You might say, well now, you're being pretty general there. That could describe a lot of books! To you I say: actually, I'm not being general at all. That is literally the extent of what occurs by the fifth or sixth book in a fantasy series. And you'll be lucky to get that. Nothing more. Possibly less.

Yet these books are flying off the shelves. The "Symphony of Ages" series that Rhapsody is a part of is considered to be a national bestseller, according to the cover of The Assassin King. That's just sad. It's sad that people can keep throwing so much at an entire genre of fiction that is all essentially the exact same thing. For the most part, there has been no innovation since Tolkien. And people love it. The more like Tolkien you are, the more your book is going to sell. It makes me want to throw up.
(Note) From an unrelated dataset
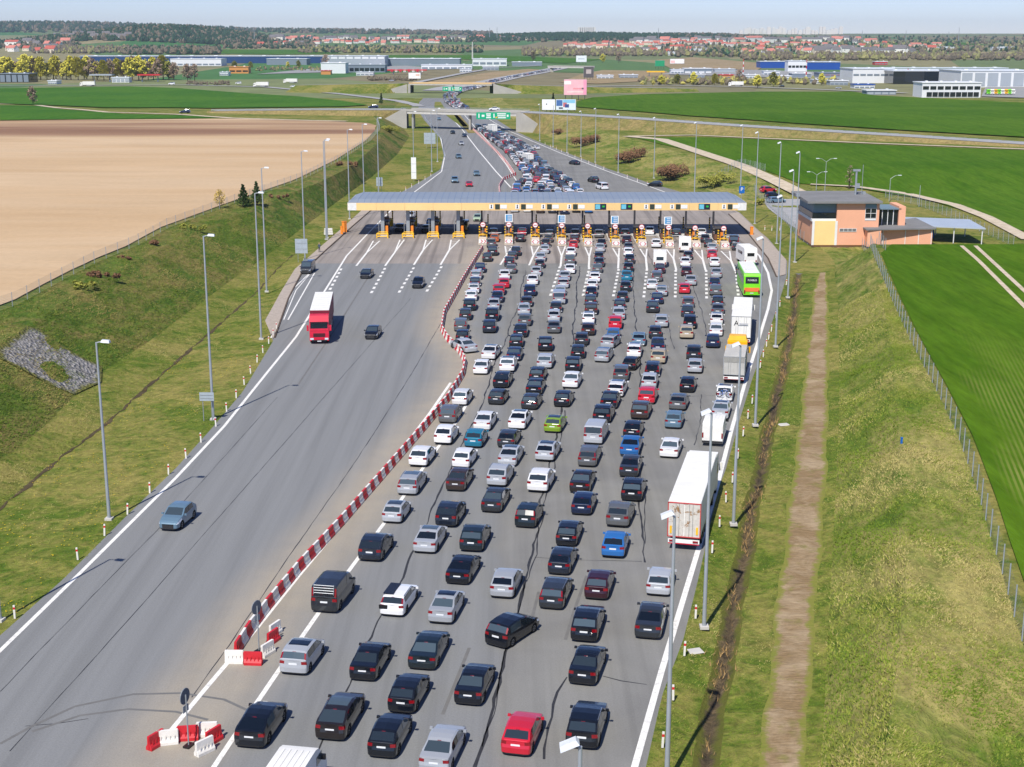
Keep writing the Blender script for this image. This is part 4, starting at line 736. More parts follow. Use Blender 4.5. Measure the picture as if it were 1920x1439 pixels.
for px, py, k, ck, hd, lab in ((1077, 309, 'saloon', 'K', -30, 'black saloon alone on the empty lanes far beyond the canopy'), (1112, 342, 'suv', 'K', -22, 'black SUV beside a white van on the lanes beyond the canopy'), (1128, 355, 'van', 'W', -20, 'white van right of the jam beyond the canopy'), (1228, 350, 'hatch', 'K', -65, 'black car with raised boot parked on the verge beyond the canopy'), (1003, 280, 'saloon', 'W', -30, 'white saloon at the right edge of the far jam')):
    c = G(px, py); c.z = .006; o = make_car(k, ck, c, R(-hd), False); o['label'] = lab; o['category'] = 'van' if k == 'van' else 'car'
# jam beyond the canopy: rows between its two edges (photo pixels of the left and right edge of the jam)
jl = [G(*p) for p in [(942, 372), (950, 352), (972, 337), (962, 318), (945, 295), (930, 280), (905, 262), (888, 245), (872, 226), (860, 212)]]
jr = [G(*p) for p in [(1112, 372), (1098, 355), (1072, 334), (1045, 322), (1022, 300), (1012, 288), (985, 268), (955, 253), (925, 235), (900, 217)]]
jl.sort(key=lambda p: p.y); jr.sort(key=lambda p: p.y); jam = []; y = max(jl[0].y, jr[0].y)
xl = lambda y: float(np.interp(y, [p.y for p in jl], [p.x for p in jl])); xr = lambda y: float(np.interp(y, [p.y for p in jr], [p.x for p in jr]))
y0 = 318.0
for k in range(14):      # lanes merge as they run back
    y = y0 + random.uniform(0, 4)
    while y < 640:
        w = xr(y) - xl(y); n = max(3, min(11, int(w / 3.1)))
        if k < n:
            x = xl(y) + 1.5 + (w - 3.0) * (k + .5) / n; dx = (xl(y + 10) + (xr(y + 10) - xl(y + 10)) * (k + .5) / n) - (xl(y) + w * (k + .5) / n)
            jam.append((Vector((x + random.uniform(-.35, .35), y, .006)), math.atan(dx / 10)))
        y += random.uniform(5.4, 7.6)
wts = 'WWWWWSSSSGGDDKKKKNNRBLH'; tys = ['hatch', 'saloon', 'hatch', 'suv', 'crossover', 'estate', 'mpv', 'saloon', 'van']
jam.sort(key=lambda q: q[0].y); near, rest = jam[:56], jam[56:]; _jn = {}
for p, hd in near:
    k = random.choice(tys); ck = random.choice(wts); o = make_car(k, ck, p, -hd, False)
    _d = PAL[ck][0] + ' ' + WORD[k]; _jn[_d] = _jn.get(_d, 0) + 1; o['label'] = '%s in the jam beyond the canopy, %s such one going away' % (_d, ordw(_jn[_d])); o['category'] = 'van' if k == 'van' else 'car'; o['group'] = 'vehicles jammed beyond the canopy'
def bulk(name, items):
    big = MB(); mats = []; pm = {}
    for p, hd in items:
        k = random.choice(tys); ck = random.choice(wts); M = CM[k]; o = len(big.v); ch, sh = math.cos(-hd), math.sin(-hd)
        big.v += [(p.x + v[0] * ch - v[1] * sh, p.y + v[0] * sh + v[1] * ch, p.z + v[2]) for v in M['oneMB'].v]
        for f, mi in zip(M['oneMB'].f, M['oneMB'].m):
            mt = M['onemats'][mi]
            if mt is CARPAINT:
                if ck not in pm: pm[ck] = plain('paint ' + PAL[ck][0], PAL[ck][1], .3, .1, .05)
                mt = pm[ck]
            if mt not in mats: mats.append(mt)
            big.f.append(tuple(i + o for i in f)); big.m.append(mats.index(mt))
    return big.obj(name, mats, kind='stuff', smooth=True, angle=38)
far_items = list(rest)
for pix, wd, n in (([(866, 205), (845, 192), (842, 182), (856, 174), (880, 168), (908, 162)], 10, 3), ([(915, 157), (960, 146), (1000, 139), (1050, 129)], 6, 2)):
    q = dens([G(*p) for p in pix], 7.0)
    for a, b in zip(q[:-1], q[1:]):
        d = (b - a).normalized(); nn = Vector((-d.y, d.x, 0))
        for i in range(n):
            if random.random() < .93: far_items.append((a + nn * (wd * ((i + .5) / n - .5)) + d * random.uniform(-1, 1) + Vector((0, 0, .25)), math.atan2(d.x, d.y)))
bulk('distant_traffic', far_items)
# ------------------------------------------------------------------ lorries, coach, caravans, vans
def text_mesh(s, size, mat, name='lettering', extrude=0.004):
    cu = bpy.data.curves.new(name, 'FONT'); cu.body = s; cu.size = size; cu.align_x = 'CENTER'; cu.align_y = 'CENTER'; cu.extrude = extrude
    o = bpy.data.objects.new(name, cu); COL.objects.link(o); dg = bpy.context.evaluated_depsgraph_get()
    me = bpy.data.meshes.new_from_object(o.evaluated_get(dg)); bpy.data.objects.remove(o); me.materials.clear(); me.materials.append(mat); return me
def put_text(s, size, mat, parent, loc, rot=(R(90), 0, 0), name='lettering'):
    o = link(name, text_mesh(s, size, mat, name), parent, loc); o.rotation_euler = rot; return o
LW = plain('lorry white', lin(232, 230, 224), .5, 0, .06, .6); LR = plain('lorry red', lin(205, 30, 60), .35, 0, .08, 1); LY = plain('lorry yellow', lin(240, 176, 20), .35, 0, .08, 1)
LG = plain('grey tarpaulin', lin(184, 182, 176), .7, 0, .1, .8); ALU = plain('aluminium rail', lin(180, 182, 184), .4, .5, .08, 2); DARKRED = plain('dark red curtain', lin(120, 30, 50), .6, 0, .1, 1)
BUSG = plain('coach green', lin(120, 215, 30), .3, 0, .06, 1); BUSO = plain('coach orange', lin(240, 120, 60), .4, 0, .1, 1)
t = NT('rusty white doors'); p = t.P('Object'); nz = t.noise(p, 1.1, 5, .7, .6); c = t.mix(t.ramp(nz, [(.56, 0), (.60, 1)]), lin(206, 200, 190), lin(150, 112, 72)); c = t.mix(1, c, t.ramp(t.noise(p, 4, 4), [(.3, .88), (.7, 1.08)]), 'MULTIPLY'); RUSTY = t.out(c, .6)
def wheel(parent, x, y, r=.5, w=.3):
    o = link('wheel', MB().cyl((-w / 2, 0, 0), (w / 2, 0, 0), r, n=18).mesh('tyre', RUBBER), parent, (x, y, r)); link('rim', MB().cyl((-w / 2 - .01, 0, 0), (w / 2 + .01, 0, 0), r * .55, n=12).mesh('rim', RIM), o); return o
def trailer_parts(r, y0, y1, W, z0, z1, top, side, door, frame, doors_mat=None, lower=True):
    b = MB(); b.box((0, (y0 + y1) / 2, (z0 + z1) / 2), (W, y1 - y0, z1 - z0)); b.obj('cargo_body', side, r)
    rf = MB(); n = 9; rf.box((0, (y0 + y1) / 2, z1 + .03), (W - .04, y1 - y0 - .04, .06))
    for i in range(n): rf.box((0, y0 + (y1 - y0) * (i + .5) / n, z1 + .068), (W - .08, .05, .02))
    rf.obj('roof', top, r)
    for s in (-1, 1):
        d = MB().box((s * W / 4, y0 - .02, (z0 + z1) / 2), (W / 2 - .08, .04, z1 - z0 - .16)).obj('rear_door', doors_mat or door, r)
        l = MB()
        for k in (.25, .42): l.cyl((s * W * k * .62, y0 - .06, z0 + .1), (s * W * k * .62, y0 - .06, z1 - .12), .018, n=5)
        l.obj('locking_bar', ALU, d)
        MB().box((s * W / 2 * .985, y0 - .03, (z0 + z1) / 2), (.07, .07, z1 - z0)).obj('door_frame', frame, r)
    MB().box((0, y0 - .03, z1 - .04), (W, .07, .08)).box((0, y0 - .03, z0 + .04), (W, .07, .08)).obj('door_frame', frame, r)
    if lower:
        MB().box((0, y0 + .12, z0 - .35), (W * .96, .2, .30), 0).obj('rear_bumper', WHITE, r); MB().box((0, y0 + .1, .62), (W * .95, .12, .14)).obj('under_run_bar', LR, r)
        for s in (-1, 1): MB().box((s * W * .36, y0 + .0, z0 - .34), (.42, .05, .16)).obj('tail_light', TAIL, r)
        MB().box((0, (y0 + y1) / 2, z0 - .14), (1.0, y1 - y0 - .3, .25)).obj('chassis', BLACK, r)
        for s in (-1, 1): MB().box((s * (W / 2 - .06), (y0 + y1) / 2 - .3, z0 - .45), (.05, 4.2, .5)).obj('side_guard', ALU, r)
def cab(r, y0, W, H, mat, L=2.25):      # y0 = back of the cab, front at y0+L
    prof = [(y0, .55), (y0, H - .15), (y0 + .25, H), (y0 + L * .62, H - .04), (y0 + L - .22, H - .75), (y0 + L - .05, H * .52), (y0 + L, 1.3), (y0 + L, .45), (y0 + L - .5, .40)]
    MB().prism_x(prof, -W / 2, W / 2).obj('cab', mat, r)
    y1 = y0 + L
    MB().add([(-W / 2 + .1, y1 - .035, 1.75), (W / 2 - .1, y1 - .035, 1.75), (W / 2 - .14, y1 - .165, H - .9), (-W / 2 + .14, y1 - .165, H - .9)], [(3, 2, 1, 0), (0, 1, 2, 3)]).obj('windscreen', CARGLASS, r)
    for s in (-1, 1):
        MB().add([(s * (W / 2 + .012), y1 - 1.25, 1.7), (s * (W / 2 + .012), y1 - .2, 1.7), (s * (W / 2 + .012), y1 - .42, H - .95), (s * (W / 2 + .012), y1 - 1.25, H - .95)], [(0, 1, 2, 3), (3, 2, 1, 0)]).obj('side_window', CARGLASS, r)
        MB().box((s * (W / 2 + .22), y1 - .12, 2.15), (.26, .16, .75)).box((s * (W / 2 + .06), y1 - .12, 2.3), (.2, .05, .05)).obj('wing_mirror', mat, r)
        MB().box((s * W * .38, y1 + .015, .72), (.45, .06, .24)).obj('headlight', HEAD, r)
    g = MB()
    for k in range(3): g.box((0, y1 + .012, 1.05 + k * .17), (W * .62, .05, .11))
    g.obj('grille', BLACK, r); MB().box((0, y1 + .02, .5), (W * .8, .06, .16)).obj('bumper_slot', BLACK, r); MB().box((0, y1 + .04, .42), (.52, .03, .11)).obj('licence_plate', PLATE, r)
    MB().box((0, y1 - .1, H - .78), (W * .92, .3, .06)).obj('sun_visor', BLACK, r)
def semi(name, px, py, hd, cabmat, top, side, door, frame, label, toward=False, H=4.0, doors_mat=None):
    g = G(px, py); d = Vector((math.sin(hd), math.cos(hd), 0)); L = 16.3; c = g + d * (L / 2)
    r = empty(name, (c.x, c.y, .006), (math.pi - hd) if toward else -hd, label=label, cat='lorry')
    trailer_parts(r, -L / 2, -L / 2 + 13.6, 2.55, 1.15, H, top, side, door, frame, doors_mat); cab(r, L / 2 - 2.3, 2.5, 3.7, cabmat)
    for y in (-L / 2 + 2.2, -L / 2 + 3.5, -L / 2 + 4.8, L / 2 - 4.6, L / 2 - 1.3):
        for s in (-1, 1): wheel(r, s * 1.08, y)
    return r
REDF = plain('red frame', lin(190, 60, 60), .5, 0, .1, 2)
s1 = semi('articulated_lorry', 1281, 1034, R(13.2), LW, LW, LW, LW, REDF, 'white articulated lorry with rusty rear doors on the right edge of the queue', doors_mat=RUSTY)
for s in (-1, 1): MB().box((s * 1.02, -8.22, 1.75), (.16, .03, .6)).obj('marker_board', YELLOW, s1)
s2 = semi('articulated_lorry', 1388, 650, lane_heading(G(1388, 650)) + R(1), LW, LW, LW, LW, ALU, 'white articulated lorry with dark lettering, ahead of a yellow cab')
put_text('A', .95, BLACK, s2, (-.62, -8.215, 3.05)); MB().box((.33, -8.215, 2.98), (1.1, .02, .22)).obj('lettering_band', plain('faint lettering grey', lin(186, 186, 188), .5), s2); MB().box((.28, -8.222, 2.80), (1.25, .02, .06)).obj('underline', STEEL, s2)
s3 = semi('articulated_lorry', 599, 646, R(-4.9), LR, LW, DARKRED, LW, ALU, 'red lorry with white trailer roof driving towards the camera', True)
g = G(1375, 721); hd = lane_heading(g); c = g + Vector((math.sin(hd), math.cos(hd), 0)) * 4.4
r = empty('box_lorry', (c.x, c.y, .006), -hd, label='grey box lorry with yellow cab between a white lorry and a white SUV', cat='lorry')
trailer_parts(r, -4.4, 2.0, 2.45, 1.1, 3.3, LG, LG, LG, ALU); cab(r, 2.6, 2.35, 3.7, LY, 2.3); MB().box((0, 3.5, 3.95), (2.15, 1.5, .55), 0, 0, (.92, .75)).obj('roof_pod', LY, r); MB().box((0, -4.44, 2.9), (2.3, .05, .6)).obj('tarpaulin_flap', plain('dark tarpaulin', lin(150, 148, 142), .7), r)
for y in (-3.0, 3.7):
    for s in (-1, 1): wheel(r, s * 1.0, y, .45)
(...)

Why can't more people try and imitate Roger Zelazny? His prose could fluctuate freely from simple, straight prose to sweeping and poetic and interesting. Why does that not appeal to more people? I mean seriously.

Of course, then you still have the same derivative crap going on. But at least the writing styles might be more interesting.

So this is really long now. If I have more sins, I'll give them next update.